I’ve been rereading Joel Salatin’s Salad Bar Beef. It was one of the first farm books I read and it gave me a broad overview in a hurry. In the year since I’ve read it I have started to dismiss a bunch of his ideas. I’ve seen a couple of folk point out that Salatin doesn’t go far enough in what he does and I caught on to that feeling. But in thinking about the pond problem I reopened his book and it is so good to read, so much better than I had given him credit for. He’s a good writer, he gets to the point and he explains why. His overall system fits together. I do find him a little too enthusiastic and dismissive of others but he’s got a calling and lives it. His farm is run Cheap too and so his solutions may work well for us. On second reading I am totally impressed with his book. I guess I understand a lot more of what he’s saying now I’ve spent a year examining various farms. He’s also great at dismembering chickens:
The part of the book that most interested me today was the cow wintering chapter. He runs a system with an open-sided post-barn to store hay and sheds either side to run feed gates. He uses wood chips, sawdust and hay to provide the carbon for his manure. There are lounging areas under cover for the cows to hang out in but they also have the choice to wander in the open in a penned area. It is a simple and cheap system.

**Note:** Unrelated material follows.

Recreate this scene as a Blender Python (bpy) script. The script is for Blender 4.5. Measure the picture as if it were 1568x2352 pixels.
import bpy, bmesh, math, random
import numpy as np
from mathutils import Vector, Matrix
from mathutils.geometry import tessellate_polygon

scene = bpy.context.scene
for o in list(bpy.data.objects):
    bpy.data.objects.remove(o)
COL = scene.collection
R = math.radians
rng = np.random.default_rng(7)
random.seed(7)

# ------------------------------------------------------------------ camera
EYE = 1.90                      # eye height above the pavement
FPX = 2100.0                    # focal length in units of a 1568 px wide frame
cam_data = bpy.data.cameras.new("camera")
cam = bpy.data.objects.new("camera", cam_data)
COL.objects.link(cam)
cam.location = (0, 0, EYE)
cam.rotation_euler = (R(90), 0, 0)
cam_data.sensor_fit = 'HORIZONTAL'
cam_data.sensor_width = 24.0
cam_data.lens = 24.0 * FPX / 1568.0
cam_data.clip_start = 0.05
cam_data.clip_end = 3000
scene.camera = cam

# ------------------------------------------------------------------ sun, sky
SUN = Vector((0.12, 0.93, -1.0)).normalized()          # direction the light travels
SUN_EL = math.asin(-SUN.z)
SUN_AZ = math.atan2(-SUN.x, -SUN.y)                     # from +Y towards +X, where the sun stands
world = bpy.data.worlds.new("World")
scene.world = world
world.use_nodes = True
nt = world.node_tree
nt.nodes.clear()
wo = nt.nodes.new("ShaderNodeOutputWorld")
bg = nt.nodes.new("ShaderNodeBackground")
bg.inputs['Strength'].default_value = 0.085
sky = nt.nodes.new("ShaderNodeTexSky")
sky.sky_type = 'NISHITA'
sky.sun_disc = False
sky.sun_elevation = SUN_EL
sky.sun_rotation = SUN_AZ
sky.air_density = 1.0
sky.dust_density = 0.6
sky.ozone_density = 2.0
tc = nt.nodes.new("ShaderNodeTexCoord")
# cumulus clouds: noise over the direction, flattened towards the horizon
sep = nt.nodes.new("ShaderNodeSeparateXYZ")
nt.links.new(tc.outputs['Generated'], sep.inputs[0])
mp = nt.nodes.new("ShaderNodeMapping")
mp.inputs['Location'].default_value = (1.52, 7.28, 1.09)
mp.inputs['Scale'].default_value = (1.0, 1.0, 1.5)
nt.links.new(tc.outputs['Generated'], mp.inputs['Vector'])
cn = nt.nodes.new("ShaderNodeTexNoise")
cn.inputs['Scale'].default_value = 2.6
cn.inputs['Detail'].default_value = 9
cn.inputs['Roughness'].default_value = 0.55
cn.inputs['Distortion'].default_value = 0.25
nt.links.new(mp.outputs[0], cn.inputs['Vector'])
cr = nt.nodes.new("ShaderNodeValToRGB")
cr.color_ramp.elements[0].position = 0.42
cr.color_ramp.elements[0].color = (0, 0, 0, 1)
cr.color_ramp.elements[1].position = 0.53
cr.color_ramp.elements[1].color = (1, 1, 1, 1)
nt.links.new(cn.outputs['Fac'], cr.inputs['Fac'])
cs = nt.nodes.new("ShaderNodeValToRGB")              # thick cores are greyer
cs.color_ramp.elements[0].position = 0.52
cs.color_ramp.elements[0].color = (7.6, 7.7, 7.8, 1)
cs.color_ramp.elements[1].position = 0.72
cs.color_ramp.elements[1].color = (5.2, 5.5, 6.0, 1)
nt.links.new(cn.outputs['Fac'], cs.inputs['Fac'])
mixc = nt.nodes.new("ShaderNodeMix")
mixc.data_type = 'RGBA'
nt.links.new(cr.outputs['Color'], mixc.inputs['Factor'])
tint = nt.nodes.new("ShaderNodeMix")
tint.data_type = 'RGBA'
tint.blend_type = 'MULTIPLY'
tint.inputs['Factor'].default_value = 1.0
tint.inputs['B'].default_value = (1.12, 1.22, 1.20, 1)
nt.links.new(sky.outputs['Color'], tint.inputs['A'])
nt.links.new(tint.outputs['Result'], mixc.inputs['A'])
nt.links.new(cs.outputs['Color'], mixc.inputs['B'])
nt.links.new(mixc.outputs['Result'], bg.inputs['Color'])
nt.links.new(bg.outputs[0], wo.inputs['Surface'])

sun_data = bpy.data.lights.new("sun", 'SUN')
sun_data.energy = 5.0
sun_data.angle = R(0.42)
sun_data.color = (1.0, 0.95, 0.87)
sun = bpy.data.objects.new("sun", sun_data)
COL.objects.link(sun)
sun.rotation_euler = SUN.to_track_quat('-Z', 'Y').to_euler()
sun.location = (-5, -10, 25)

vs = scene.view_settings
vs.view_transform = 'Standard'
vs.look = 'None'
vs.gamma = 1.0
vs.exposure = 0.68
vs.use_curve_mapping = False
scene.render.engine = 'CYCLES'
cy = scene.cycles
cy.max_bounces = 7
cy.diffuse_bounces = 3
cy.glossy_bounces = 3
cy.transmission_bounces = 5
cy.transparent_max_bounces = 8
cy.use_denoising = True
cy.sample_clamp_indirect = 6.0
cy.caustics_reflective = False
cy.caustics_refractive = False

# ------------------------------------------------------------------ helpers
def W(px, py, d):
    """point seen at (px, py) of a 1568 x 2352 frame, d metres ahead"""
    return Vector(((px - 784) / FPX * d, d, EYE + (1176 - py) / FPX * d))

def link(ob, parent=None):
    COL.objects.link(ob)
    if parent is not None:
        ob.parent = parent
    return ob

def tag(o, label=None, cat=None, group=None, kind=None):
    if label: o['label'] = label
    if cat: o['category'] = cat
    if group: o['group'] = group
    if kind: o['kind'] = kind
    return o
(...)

I walked around the barns with my Bosch laser measuring device figuring out sizes if we ran a system like his. It turns out that we have plenty of space just in the closed barns around the corral, and the hay store we have sits right next to them and could work with the system. The curious thing is that we’d not use the cow part of the existing cowshed – it is too partitioned and rigged for an old system – and we’d not convert the big modern wine barn. And we don’t have to use the crappy old sheds with the holes in the roof, like the one below.
I’m also toying with the idea of running winter forage near the barns and letting the cows graze the forage for a couple of hours a day before returning to the warmth of the sheds. They’d get some green feed while still capturing most of the manure for compost. Maybe that’s a refinement for later years.
Wow. Apart from the mud, it looks idyllic. Your kids must be loving it.
So you have cows? All I know about cows and farming is what I have read in Edward Behr’s magazine, “The Art of Eating,” and Michael Pollan’s books. I see a steep learning curve ahead.
This will be an interesting ride. Thanks for all the posts.
Is that the guy on “Food Inc”?
@bizzyella – no cows yet, those belong to one of the locataires. They’re leaving imminently. There’s not enough forage to get cows before spring. The mud is where those cows have not had adequate straw for bedding. That locataire is a little slack in that department.
I did farm sows and sheep after high school but that was a way ago. I need to do a ‘disaster area farm’ post to show some of the work we have ahead of us.
@deb – I think he is that guy, it has been a while since I saw that movie. In a similar vein did you see King Corn?